REQUIREMENTS = Find the lines with "More" in them and copy them out.

EXCERPTED RECORDS =
_ _ _

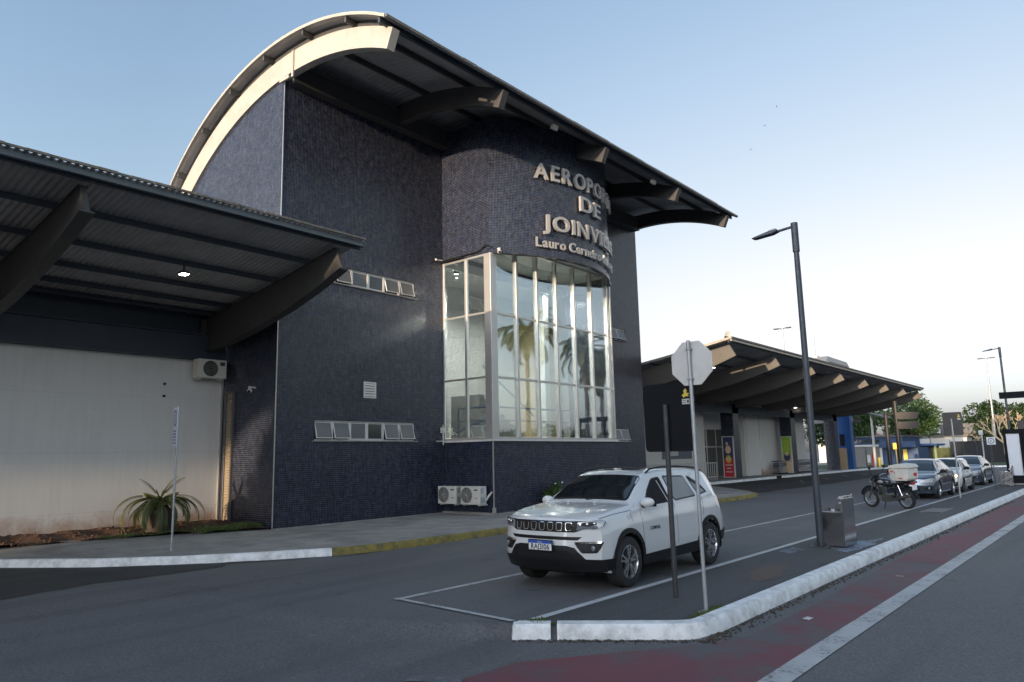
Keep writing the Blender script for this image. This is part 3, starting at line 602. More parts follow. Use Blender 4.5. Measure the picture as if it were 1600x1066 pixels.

_ _ _

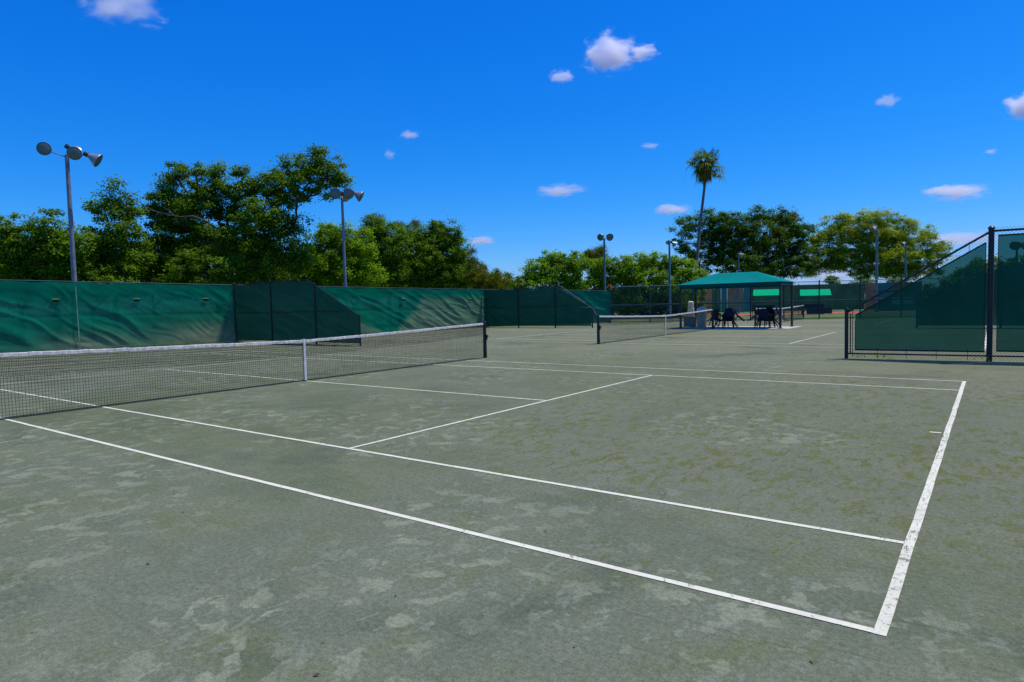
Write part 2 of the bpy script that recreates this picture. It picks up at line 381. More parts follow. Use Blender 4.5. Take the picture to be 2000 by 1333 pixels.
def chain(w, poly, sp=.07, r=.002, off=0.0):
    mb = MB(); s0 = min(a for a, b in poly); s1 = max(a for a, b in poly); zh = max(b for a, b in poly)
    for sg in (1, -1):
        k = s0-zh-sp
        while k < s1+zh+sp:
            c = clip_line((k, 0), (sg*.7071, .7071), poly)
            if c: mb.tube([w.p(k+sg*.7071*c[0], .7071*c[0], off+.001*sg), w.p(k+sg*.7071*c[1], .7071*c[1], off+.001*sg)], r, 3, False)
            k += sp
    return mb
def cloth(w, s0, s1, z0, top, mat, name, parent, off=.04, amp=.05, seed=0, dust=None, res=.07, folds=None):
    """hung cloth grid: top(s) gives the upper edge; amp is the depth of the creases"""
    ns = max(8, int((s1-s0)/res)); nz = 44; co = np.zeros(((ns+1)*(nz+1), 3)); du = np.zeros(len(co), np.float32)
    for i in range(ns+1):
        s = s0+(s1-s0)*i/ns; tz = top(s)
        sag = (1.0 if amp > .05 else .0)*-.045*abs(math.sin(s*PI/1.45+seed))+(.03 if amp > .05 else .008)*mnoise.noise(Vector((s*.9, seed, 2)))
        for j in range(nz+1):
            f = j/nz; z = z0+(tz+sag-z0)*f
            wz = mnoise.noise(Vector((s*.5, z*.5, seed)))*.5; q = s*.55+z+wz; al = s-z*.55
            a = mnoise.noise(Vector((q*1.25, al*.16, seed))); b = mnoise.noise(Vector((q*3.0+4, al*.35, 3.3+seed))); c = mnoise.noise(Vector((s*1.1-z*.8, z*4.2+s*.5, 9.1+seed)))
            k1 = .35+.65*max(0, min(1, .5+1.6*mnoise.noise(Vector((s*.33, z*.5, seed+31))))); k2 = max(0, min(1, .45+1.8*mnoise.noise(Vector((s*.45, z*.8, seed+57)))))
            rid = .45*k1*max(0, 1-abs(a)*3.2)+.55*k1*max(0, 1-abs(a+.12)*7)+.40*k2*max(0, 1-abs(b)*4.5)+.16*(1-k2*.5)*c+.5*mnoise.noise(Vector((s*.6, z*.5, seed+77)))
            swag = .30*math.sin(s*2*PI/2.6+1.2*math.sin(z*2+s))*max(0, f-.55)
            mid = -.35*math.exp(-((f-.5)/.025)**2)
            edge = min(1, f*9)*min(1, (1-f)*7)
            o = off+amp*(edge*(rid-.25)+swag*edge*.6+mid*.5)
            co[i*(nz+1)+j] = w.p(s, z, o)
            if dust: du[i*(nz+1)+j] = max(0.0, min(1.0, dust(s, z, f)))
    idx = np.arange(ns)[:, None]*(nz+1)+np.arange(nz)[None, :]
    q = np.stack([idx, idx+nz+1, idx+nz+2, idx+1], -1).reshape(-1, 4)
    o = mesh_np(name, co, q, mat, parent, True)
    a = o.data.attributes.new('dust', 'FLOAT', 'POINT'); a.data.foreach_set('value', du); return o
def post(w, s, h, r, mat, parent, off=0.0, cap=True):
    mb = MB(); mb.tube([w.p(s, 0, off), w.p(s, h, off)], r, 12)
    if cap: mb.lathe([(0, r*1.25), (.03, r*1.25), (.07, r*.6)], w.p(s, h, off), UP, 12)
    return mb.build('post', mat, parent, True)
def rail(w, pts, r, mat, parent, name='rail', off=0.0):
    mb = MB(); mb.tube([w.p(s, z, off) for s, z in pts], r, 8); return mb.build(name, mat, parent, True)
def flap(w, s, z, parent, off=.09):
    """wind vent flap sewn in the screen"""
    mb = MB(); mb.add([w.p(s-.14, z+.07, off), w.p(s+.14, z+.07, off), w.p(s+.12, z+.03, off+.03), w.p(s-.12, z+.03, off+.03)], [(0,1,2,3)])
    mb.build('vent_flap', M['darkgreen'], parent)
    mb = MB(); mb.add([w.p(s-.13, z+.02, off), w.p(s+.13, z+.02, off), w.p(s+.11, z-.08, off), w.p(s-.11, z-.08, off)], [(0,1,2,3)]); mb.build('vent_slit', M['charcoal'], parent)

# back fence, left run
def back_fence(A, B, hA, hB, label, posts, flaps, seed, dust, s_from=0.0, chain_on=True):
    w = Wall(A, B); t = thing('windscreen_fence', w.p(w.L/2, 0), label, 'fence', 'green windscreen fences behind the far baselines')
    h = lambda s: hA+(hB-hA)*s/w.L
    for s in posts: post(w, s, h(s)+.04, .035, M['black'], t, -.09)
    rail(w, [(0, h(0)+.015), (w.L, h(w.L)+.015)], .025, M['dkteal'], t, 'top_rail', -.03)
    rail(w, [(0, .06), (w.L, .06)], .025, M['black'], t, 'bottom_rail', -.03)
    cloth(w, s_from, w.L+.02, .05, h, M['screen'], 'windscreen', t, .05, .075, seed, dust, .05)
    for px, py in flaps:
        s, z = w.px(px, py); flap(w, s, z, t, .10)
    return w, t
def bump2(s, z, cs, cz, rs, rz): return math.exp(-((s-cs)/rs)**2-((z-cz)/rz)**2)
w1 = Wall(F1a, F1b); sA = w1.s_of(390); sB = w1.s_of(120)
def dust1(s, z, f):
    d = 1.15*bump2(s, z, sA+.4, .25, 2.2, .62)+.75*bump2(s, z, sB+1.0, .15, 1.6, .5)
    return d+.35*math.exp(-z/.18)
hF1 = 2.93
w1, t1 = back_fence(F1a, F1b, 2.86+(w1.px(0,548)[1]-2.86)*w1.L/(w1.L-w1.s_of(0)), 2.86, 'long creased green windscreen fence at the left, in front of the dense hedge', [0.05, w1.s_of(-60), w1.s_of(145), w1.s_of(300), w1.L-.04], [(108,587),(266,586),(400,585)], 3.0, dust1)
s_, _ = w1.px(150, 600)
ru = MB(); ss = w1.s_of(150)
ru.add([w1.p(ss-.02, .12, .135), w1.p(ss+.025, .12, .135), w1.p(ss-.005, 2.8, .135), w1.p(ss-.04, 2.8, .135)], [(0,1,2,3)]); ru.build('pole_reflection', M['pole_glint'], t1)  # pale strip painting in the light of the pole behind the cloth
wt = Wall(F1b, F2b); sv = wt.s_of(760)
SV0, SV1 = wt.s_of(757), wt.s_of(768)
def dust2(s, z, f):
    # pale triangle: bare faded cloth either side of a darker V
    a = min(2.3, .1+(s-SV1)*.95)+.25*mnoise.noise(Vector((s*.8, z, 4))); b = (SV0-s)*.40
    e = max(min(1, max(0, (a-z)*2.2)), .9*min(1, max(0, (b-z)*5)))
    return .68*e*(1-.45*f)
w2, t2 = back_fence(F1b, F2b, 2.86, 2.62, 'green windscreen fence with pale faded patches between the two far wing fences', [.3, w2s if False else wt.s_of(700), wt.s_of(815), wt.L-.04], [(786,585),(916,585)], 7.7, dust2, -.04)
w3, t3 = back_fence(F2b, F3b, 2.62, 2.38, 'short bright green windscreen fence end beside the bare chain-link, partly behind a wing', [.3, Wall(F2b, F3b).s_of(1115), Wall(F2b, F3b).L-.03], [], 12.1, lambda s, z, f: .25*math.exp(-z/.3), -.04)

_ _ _

TASK RESULT =
Keep writing the Blender script for this image. This is part 3, starting at line 602. More parts follow. Use Blender 4.5. Measure the picture as if it were 1600x1066 pixels.
Write part 2 of the bpy script that recreates this picture. It picks up at line 381. More parts follow. Use Blender 4.5. Take the picture to be 2000 by 1333 pixels.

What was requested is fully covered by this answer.